Freedom of Expression

Nebraska Bill to Charge Librarians for Giving ‘Obscene Material’ to Children Fails

Nebraska State Capitol Building, Lincoln
The Nebraska State Capitol building at 1445 K Street in Lincoln, Nebraska. By Tony Webster, CC BY 2.0.

By The Associated Press

A bill that would have held school librarians and teachers criminally responsible for providing “obscene material” to Nebraska students in grades K-12 failed to break a filibuster Wednesday in the Legislature.

But heated debate over it led the body’s Republican Speaker of the Legislature to slash debate times in half on bills he deemed as covering “social issues” for the remaining 13 days of the session.

State Sen. Joni Albrecht, who introduced the bill, said it simply would close a “loophole” in the state’s existing obscenity laws that prohibit adults from giving such material to minors. But critics panned it as a way for a vocal minority to ban books they don’t like from school and public library shelves.

Book bans and attempted bans soared last year in the U.S. Almost half of the challenged books are about communities of color, LGBTQ+ people and other marginalized groups, according to a recent report from the American Library Association. Among the books frequently challenged is Nobel laureate Toni Morrison’s “The Bluest Eye.”

Opponents of the bill argued that children are not accessing obscene material as it is currently defined in the law — which would essentially cover graphic pornography and erotica — in school and public libraries.

Instead, they said, the bill would be used by a handful of people who want to ban books they don’t like and would have a chilling effect free speech. It would have allowed a handful of people who would like to ban books they don’t like to threaten educators and librarians with criminal charges, opposing lawmakers said, likely lead librarians to pull books from the shelves simply to avoid the conflict.

Debate on the measure grew heated over the two days it took for lawmakers to discuss it, and one Republican lawmaker who name-checked a fellow legislator while reading a graphic account of sexual violence from a best-selling memoir is now being investigated for sexual harassment.

Supporters of the bill denied that the purpose of the bill was an end-around way to banning books. But many then proceeded to bash the very books and material — including sex education curriculum in schools — as being dangerous for children.
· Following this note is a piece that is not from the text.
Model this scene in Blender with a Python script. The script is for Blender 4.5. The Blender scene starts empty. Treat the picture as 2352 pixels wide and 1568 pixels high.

Albrecht said Tuesday during debate that sex education wasn’t taught when she was in school 50 years ago, adding, “We just figured it out.” A few male lawmakers openly pined for the days decades ago when most children grew up in two-parent families and extolled keeping young girls “naive.”

That led other lawmakers to push back. Sen. Carol Blood noted that the prevalence of two-parent families decades ago had less to do with morals than the fact that women were unable to hold credit cards and bank accounts in their own names, making them financially dependent on their husbands and sometimes confining them in abusive marriages. Sen. Jen Day noted that sex education has been shown to help protect children against sexual predators.

Sen. Danielle Conrad, a free speech advocate and former director of the Nebraska chapter of the American Civil Liberties Union, chastised bill supporters, saying they were pandering to those who want to ban books.

“This debate is divorced from reality,” she said. “It’s embarrassing to Nebraska. And we have bigger, important issues to address.”

By Wednesday, Speaker of the Legislature Sen. John Arch announced that he had had enough. A bill in Nebraska’s unique one-chamber Legislature must get through three rounds of debate to pass, and the rules generally allow eight hours of of debate in the first round, four hours in the second and two in the final round before a vote to end debate can be held.

Arch said that moving forward this session, he would cut that to four hours in the first round, two in the second and one in the last round “for bills which are controversial and emotionally charged.”

“I’m not referring to traditional governmental policy bills such as taxes or creating and funding new programs or existing programs,” he said, adding that debate on those bills, while also often controversial and heated, also often leads to compromise.

“That is not the case with social issue bills,” he said. “Members generally go into debate with their minds made up, and prolonged debate only serves the purpose of fanning the fires of contention.”